■ Problem to solve ■
Quote, please, the line with "1449 pixels high.", the line with "HAZE = 2.2e-4", and every line between them, exactly and with nothing else.

■ Excerpted data ■
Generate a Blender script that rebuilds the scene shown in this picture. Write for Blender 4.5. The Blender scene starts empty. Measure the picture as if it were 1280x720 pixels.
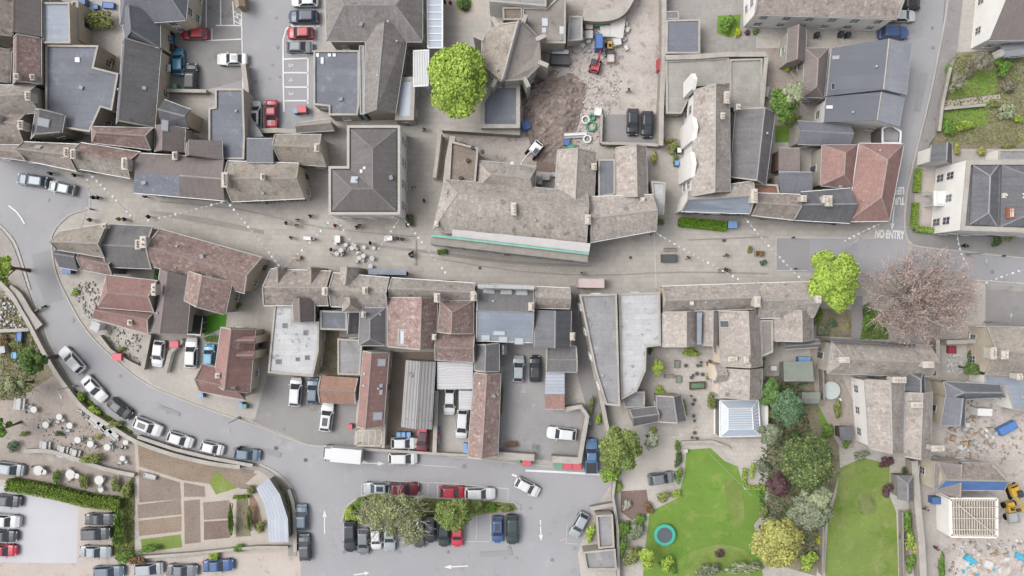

---

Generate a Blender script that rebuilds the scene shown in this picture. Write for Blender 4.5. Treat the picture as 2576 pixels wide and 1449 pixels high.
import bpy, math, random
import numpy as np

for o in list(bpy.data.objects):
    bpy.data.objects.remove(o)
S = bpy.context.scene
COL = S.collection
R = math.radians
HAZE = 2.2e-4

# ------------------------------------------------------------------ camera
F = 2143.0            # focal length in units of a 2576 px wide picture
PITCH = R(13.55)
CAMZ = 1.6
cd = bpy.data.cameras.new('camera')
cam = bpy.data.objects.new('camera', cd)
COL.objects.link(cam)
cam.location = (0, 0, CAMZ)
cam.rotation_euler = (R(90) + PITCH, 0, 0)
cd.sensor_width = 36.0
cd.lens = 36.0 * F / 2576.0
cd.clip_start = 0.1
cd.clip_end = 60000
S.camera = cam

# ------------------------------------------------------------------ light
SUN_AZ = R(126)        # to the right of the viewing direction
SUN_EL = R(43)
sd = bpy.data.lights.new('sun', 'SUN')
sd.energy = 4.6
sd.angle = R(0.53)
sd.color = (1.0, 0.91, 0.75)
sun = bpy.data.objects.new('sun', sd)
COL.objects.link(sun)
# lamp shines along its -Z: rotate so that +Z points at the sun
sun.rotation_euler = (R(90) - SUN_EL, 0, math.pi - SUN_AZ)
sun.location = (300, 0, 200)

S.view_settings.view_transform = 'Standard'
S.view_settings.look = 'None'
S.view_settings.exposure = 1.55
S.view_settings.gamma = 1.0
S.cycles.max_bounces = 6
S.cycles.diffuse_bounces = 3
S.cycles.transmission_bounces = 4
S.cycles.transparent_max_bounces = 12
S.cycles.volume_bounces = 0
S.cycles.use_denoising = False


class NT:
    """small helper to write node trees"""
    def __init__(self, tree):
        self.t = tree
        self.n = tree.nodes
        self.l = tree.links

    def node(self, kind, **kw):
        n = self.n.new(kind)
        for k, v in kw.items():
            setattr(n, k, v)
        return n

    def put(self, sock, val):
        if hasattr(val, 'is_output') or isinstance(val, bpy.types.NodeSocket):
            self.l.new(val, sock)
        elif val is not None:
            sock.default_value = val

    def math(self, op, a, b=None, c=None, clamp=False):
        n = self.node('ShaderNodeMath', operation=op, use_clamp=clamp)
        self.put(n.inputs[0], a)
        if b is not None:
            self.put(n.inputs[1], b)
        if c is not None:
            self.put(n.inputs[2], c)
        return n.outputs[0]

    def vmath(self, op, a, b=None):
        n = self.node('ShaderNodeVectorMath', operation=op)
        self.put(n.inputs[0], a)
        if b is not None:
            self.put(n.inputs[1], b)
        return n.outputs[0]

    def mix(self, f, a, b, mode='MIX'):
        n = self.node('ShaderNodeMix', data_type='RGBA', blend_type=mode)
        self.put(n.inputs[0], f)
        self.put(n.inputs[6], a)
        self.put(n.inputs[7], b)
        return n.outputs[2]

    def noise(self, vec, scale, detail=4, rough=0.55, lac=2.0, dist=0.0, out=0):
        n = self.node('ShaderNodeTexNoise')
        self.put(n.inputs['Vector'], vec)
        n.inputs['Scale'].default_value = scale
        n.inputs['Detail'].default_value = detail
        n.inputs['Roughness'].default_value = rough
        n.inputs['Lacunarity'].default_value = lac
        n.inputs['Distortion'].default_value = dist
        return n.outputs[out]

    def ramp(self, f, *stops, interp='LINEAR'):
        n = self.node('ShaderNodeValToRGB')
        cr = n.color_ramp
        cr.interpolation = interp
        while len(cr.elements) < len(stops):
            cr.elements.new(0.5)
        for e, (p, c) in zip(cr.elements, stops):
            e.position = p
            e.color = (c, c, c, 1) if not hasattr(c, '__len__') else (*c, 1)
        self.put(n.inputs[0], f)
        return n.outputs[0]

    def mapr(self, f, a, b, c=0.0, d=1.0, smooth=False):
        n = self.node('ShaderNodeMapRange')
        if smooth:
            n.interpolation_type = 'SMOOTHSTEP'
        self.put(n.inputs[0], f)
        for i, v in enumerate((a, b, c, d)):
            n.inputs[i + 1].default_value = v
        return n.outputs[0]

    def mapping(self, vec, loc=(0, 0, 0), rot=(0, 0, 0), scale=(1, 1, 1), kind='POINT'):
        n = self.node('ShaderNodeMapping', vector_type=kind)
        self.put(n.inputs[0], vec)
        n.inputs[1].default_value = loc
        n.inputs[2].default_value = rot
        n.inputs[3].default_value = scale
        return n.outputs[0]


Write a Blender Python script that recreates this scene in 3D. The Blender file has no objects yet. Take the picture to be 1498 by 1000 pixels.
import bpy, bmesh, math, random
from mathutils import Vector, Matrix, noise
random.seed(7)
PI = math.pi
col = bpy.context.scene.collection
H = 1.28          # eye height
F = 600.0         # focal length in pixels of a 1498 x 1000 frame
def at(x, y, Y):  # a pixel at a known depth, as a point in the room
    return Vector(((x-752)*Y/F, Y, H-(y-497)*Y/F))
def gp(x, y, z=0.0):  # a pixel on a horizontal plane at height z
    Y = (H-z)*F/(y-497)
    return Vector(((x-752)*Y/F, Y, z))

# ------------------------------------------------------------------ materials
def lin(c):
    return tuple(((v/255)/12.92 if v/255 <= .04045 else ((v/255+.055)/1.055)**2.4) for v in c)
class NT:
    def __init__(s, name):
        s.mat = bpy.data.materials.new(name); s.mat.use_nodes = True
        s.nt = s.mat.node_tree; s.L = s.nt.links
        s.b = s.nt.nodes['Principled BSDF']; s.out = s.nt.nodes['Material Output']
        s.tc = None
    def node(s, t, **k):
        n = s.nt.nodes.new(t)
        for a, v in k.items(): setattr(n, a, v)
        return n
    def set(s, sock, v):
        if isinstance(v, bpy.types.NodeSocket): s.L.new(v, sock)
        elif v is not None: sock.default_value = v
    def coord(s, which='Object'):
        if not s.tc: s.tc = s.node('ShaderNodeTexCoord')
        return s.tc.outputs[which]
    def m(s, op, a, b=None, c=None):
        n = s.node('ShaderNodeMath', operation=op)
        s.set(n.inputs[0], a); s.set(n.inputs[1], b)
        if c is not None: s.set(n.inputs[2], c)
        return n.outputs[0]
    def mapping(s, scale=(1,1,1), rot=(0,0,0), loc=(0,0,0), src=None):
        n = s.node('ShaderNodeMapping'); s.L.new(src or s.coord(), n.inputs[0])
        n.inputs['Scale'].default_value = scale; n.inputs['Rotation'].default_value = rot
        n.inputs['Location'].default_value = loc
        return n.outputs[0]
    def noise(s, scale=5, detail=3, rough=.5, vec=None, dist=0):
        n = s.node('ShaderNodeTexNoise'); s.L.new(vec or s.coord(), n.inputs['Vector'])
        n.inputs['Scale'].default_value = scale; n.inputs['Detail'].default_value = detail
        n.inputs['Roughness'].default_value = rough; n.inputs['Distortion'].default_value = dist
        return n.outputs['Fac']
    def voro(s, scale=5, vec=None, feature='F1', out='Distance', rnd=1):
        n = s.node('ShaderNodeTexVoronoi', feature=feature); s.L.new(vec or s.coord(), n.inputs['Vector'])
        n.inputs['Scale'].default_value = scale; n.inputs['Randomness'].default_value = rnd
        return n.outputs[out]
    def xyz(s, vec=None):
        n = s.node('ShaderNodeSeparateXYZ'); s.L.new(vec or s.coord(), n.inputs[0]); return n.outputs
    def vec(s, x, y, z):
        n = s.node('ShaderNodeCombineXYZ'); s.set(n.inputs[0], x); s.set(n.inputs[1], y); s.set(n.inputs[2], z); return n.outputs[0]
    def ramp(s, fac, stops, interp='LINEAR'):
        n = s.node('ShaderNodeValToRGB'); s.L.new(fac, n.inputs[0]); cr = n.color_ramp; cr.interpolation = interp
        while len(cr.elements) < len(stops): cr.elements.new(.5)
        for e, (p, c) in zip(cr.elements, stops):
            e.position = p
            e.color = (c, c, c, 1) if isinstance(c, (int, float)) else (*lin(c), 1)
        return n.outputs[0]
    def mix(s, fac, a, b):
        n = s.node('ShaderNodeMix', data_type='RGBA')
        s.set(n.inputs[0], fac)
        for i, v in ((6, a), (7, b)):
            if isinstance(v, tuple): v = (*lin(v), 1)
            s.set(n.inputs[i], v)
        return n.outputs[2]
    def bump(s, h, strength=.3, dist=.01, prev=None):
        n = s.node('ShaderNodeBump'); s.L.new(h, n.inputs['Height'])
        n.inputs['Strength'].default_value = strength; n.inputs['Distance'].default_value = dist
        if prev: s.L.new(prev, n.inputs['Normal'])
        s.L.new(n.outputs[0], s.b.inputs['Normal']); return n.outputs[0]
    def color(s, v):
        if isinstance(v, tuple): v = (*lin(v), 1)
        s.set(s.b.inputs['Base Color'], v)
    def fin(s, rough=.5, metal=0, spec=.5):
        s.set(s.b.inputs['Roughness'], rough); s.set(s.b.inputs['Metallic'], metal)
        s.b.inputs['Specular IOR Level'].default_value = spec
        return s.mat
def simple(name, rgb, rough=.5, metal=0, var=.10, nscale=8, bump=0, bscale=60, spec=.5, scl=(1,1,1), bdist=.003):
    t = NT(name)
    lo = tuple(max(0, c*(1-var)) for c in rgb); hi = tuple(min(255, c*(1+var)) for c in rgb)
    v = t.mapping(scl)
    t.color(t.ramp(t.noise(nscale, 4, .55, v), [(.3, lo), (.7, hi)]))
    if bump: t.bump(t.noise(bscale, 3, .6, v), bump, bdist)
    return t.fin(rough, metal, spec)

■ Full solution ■
Generate a Blender script that rebuilds the scene shown in this picture. Write for Blender 4.5. Treat the picture as 2576 pixels wide and 1449 pixels high.
import bpy, math, random
import numpy as np

for o in list(bpy.data.objects):
    bpy.data.objects.remove(o)
S = bpy.context.scene
COL = S.collection
R = math.radians
HAZE = 2.2e-4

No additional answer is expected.